— Stated task —
Without the pictures, output the lines of the material from the very first through the one that holds "SC.camera = co".

** Start Recorded information **

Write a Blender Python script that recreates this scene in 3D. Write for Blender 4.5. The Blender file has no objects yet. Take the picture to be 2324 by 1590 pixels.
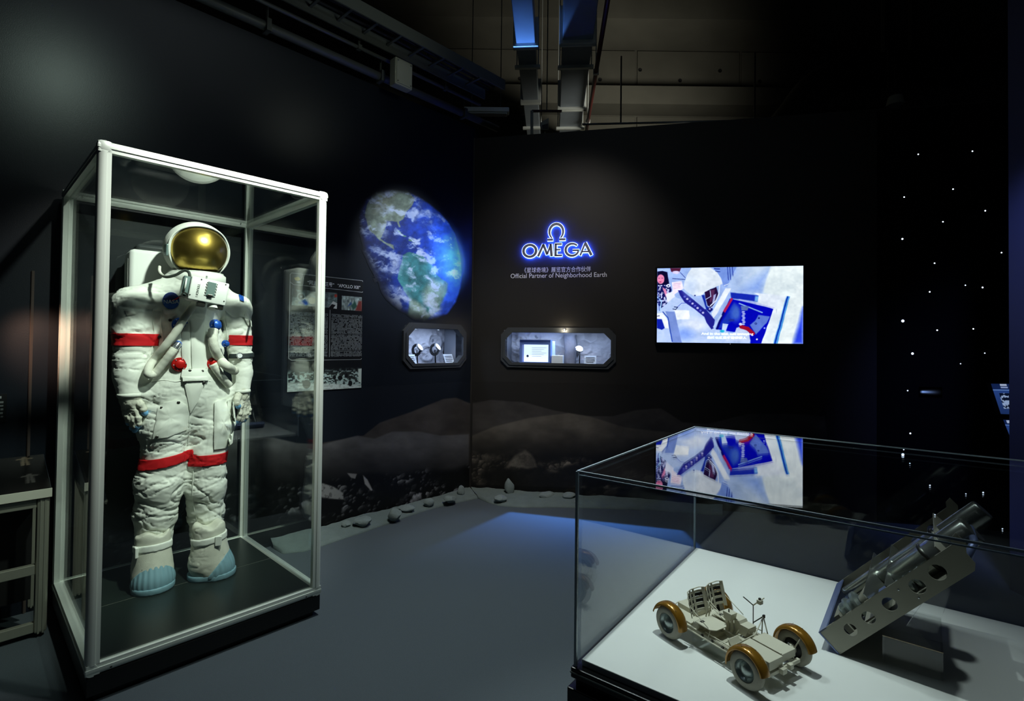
import bpy, bmesh, math, random
import numpy as np
from mathutils import Vector, Matrix
from mathutils.bvhtree import BVHTree
random.seed(7)
RNG = np.random.default_rng(11)
SC = bpy.context.scene
COL = SC.collection
PI = math.pi

# ------------------------------------------------------------------ camera
FPX, PITCH, ROLL, X0, Y0, HCAM = 1173.58, .01583, .01163, 1162.0, 762.46, 1.40
F_ = np.array([0, math.cos(PITCH), math.sin(PITCH)])
R0_ = np.array([1.0, 0, 0]); U0_ = np.array([0, -math.sin(PITCH), math.cos(PITCH)])
R_ = math.cos(ROLL) * R0_ + math.sin(ROLL) * U0_
U_ = math.cos(ROLL) * U0_ - math.sin(ROLL) * R0_
CAM = np.array([0, 0, HCAM])
cd = bpy.data.cameras.new('camera'); co = bpy.data.objects.new('camera', cd); COL.objects.link(co)
cd.sensor_fit = 'HORIZONTAL'; cd.sensor_width = 36.0; cd.lens = FPX / 2324 * 36.0
cd.shift_x = 0.0; cd.shift_y = -(795 - Y0) / 2324
cd.clip_start = .02; cd.clip_end = 60
M3 = Matrix(((R_[0], U_[0], -F_[0]), (R_[1], U_[1], -F_[1]), (R_[2], U_[2], -F_[2])))
co.matrix_world = Matrix.Translation((0, 0, HCAM)) @ M3.to_4x4()
SC.camera = co

# ------------------------------------------------------------------ world, exposure
SC.view_settings.view_transform = 'Standard'; SC.view_settings.look = 'None'
SC.view_settings.exposure = 0.0; SC.view_settings.gamma = 1.0
SC.view_settings.use_curve_mapping = False
try:
    SC.cycles.transparent_max_bounces = 48; SC.cycles.max_bounces = 10
    SC.cycles.use_denoising = True; SC.cycles.caustics_reflective = False; SC.cycles.caustics_refractive = False
except Exception:
    pass
wd = bpy.data.worlds.new('world'); SC.world = wd; wd.use_nodes = True
wd.node_tree.nodes['Background'].inputs[0].default_value = (.55, .68, 1.0, 1)
wd.node_tree.nodes['Background'].inputs[1].default_value = .0035

# ------------------------------------------------------------------ frame of the room (metres, floor z = 0)
def V(*a): return np.array(a, float)
A = V(-1.58037, 2.02238, 0); D = V(math.sin(.75154), math.cos(.75154), 0); N = V(-D[1], D[0], 0)
WLO = A + N * 1.0906                      # a point of the left wall; D runs along it, -N faces the room
K = V(-.377, 4.907, 0)                    # corner of the two walls
T = V(math.cos(.20758), -math.sin(.20758), 0); NB = V(-math.sin(.20758), -math.cos(.20758), 0)
B = V(.16646, 1.27924, 0); D2 = V(math.sin(.64535), math.cos(.64535), 0); N2 = V(D2[1], -D2[0], 0)
ZT = 1.4 - .76931; ZG = 1.4 - .31059      # white table top and glass top of the low case
Z = V(0, 0, 1)

def proj(P):
    P = np.asarray(P, float); d = P - CAM
    w = d @ F_
    return X0 + FPX * (d @ R_) / w, Y0 - FPX * (d @ U_) / w
def ray(px, py): return F_ + R_ * (px - X0) / FPX - U_ * (py - Y0) / FPX
def onz(px, py, z):
    d = ray(px, py); return CAM + d * ((z - HCAM) / d[2])
def onpl(px, py, P, n):
    d = ray(px, py); return CAM + d * (((P - CAM) @ n) / (d @ n))
def on_left(px, py, off=0.0): return onpl(px, py, WLO - N * off, N)
def on_back(px, py, off=0.0): return onpl(px, py, K + NB * off, NB)

# ------------------------------------------------------------------ lamps
def lamp(kind, name, loc, target, power, color, size=.05, angle=60, blend=.3, square=False, sy=None, spread=None):
    l = bpy.data.lights.new(name, kind); o = bpy.data.objects.new(name, l); COL.objects.link(o)
    l.energy = power; l.color = color
    if kind == 'SPOT':
        l.spot_size = math.radians(angle); l.spot_blend = blend; l.shadow_soft_size = size; l.use_square = square
    elif kind == 'AREA':
        l.size = size
        if sy: l.shape = 'RECTANGLE'; l.size_y = sy
        if spread: l.spread = math.radians(spread)
    else:
        l.shadow_soft_size = size
    o.location = Vector(loc)
    o.rotation_euler = (Vector(target) - Vector(loc)).to_track_quat('-Z', 'Y').to_euler()
    return o
GREENISH = (.95, 1.0, .92)
def gobo(l, half, soft=.04, fade=0):
    """square framing shutter: cuts the lamp's own light to a square of half angle 'half'"""
    l.use_nodes = True; nt = l.node_tree; em = nt.nodes['Emission']; tc = nt.nodes.new('ShaderNodeTexCoord'); sp = nt.nodes.new('ShaderNodeSeparateXYZ')
    nt.links.new(tc.outputs['Normal'], sp.inputs[0]); t = math.tan(half); prod = None
    for ax in ('X', 'Y'):
        dv = nt.nodes.new('ShaderNodeMath'); dv.operation = 'DIVIDE'; nt.links.new(sp.outputs[ax], dv.inputs[0]); nt.links.new(sp.outputs['Z'], dv.inputs[1])
        ab = nt.nodes.new('ShaderNodeMath'); ab.operation = 'ABSOLUTE'; nt.links.new(dv.outputs[0], ab.inputs[0])
        mr = nt.nodes.new('ShaderNodeMapRange'); mr.inputs['From Min'].default_value = t * (1 - soft); mr.inputs['From Max'].default_value = t * (1 + soft * .2)
        mr.inputs['To Min'].default_value = 1; mr.inputs['To Max'].default_value = 0; nt.links.new(ab.outputs[0], mr.inputs['Value'])
        if prod is None: prod = mr.outputs[0]
        else:
            m = nt.nodes.new('ShaderNodeMath'); m.operation = 'MULTIPLY'; nt.links.new(prod, m.inputs[0]); nt.links.new(mr.outputs[0], m.inputs[1]); prod = m.outputs[0]
    if fade:                                                    # fade put into the beam: full at the sharp far side, nothing at the near side
        dy = nt.nodes.new('ShaderNodeMath'); dy.operation = 'DIVIDE'; nt.links.new(sp.outputs['Y'], dy.inputs[0]); nt.links.new(sp.outputs['Z'], dy.inputs[1])
        mr = nt.nodes.new('ShaderNodeMapRange'); mr.inputs['From Min'].default_value = -t * fade; mr.inputs['From Max'].default_value = t * .55 * fade
        mr.inputs['To Min'].default_value = 1; mr.inputs['To Max'].default_value = 0; nt.links.new(dy.outputs[0], mr.inputs['Value'])
        pw = nt.nodes.new('ShaderNodeMath'); pw.operation = 'POWER'; pw.inputs[1].default_value = 2.0; nt.links.new(mr.outputs[0], pw.inputs[0])
        m = nt.nodes.new('ShaderNodeMath'); m.operation = 'MULTIPLY'; nt.links.new(prod, m.inputs[0]); nt.links.new(pw.outputs[0], m.inputs[1]); prod = m.outputs[0]
    nt.links.new(prod, em.inputs['Strength'])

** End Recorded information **

— Full solution —
Write a Blender Python script that recreates this scene in 3D. Write for Blender 4.5. The Blender file has no objects yet. Take the picture to be 2324 by 1590 pixels.
import bpy, bmesh, math, random
import numpy as np
from mathutils import Vector, Matrix
from mathutils.bvhtree import BVHTree
random.seed(7)
RNG = np.random.default_rng(11)
SC = bpy.context.scene
COL = SC.collection
PI = math.pi

# ------------------------------------------------------------------ camera
FPX, PITCH, ROLL, X0, Y0, HCAM = 1173.58, .01583, .01163, 1162.0, 762.46, 1.40
F_ = np.array([0, math.cos(PITCH), math.sin(PITCH)])
R0_ = np.array([1.0, 0, 0]); U0_ = np.array([0, -math.sin(PITCH), math.cos(PITCH)])
R_ = math.cos(ROLL) * R0_ + math.sin(ROLL) * U0_
U_ = math.cos(ROLL) * U0_ - math.sin(ROLL) * R0_
CAM = np.array([0, 0, HCAM])
cd = bpy.data.cameras.new('camera'); co = bpy.data.objects.new('camera', cd); COL.objects.link(co)
cd.sensor_fit = 'HORIZONTAL'; cd.sensor_width = 36.0; cd.lens = FPX / 2324 * 36.0
cd.shift_x = 0.0; cd.shift_y = -(795 - Y0) / 2324
cd.clip_start = .02; cd.clip_end = 60
M3 = Matrix(((R_[0], U_[0], -F_[0]), (R_[1], U_[1], -F_[1]), (R_[2], U_[2], -F_[2])))
co.matrix_world = Matrix.Translation((0, 0, HCAM)) @ M3.to_4x4()
SC.camera = co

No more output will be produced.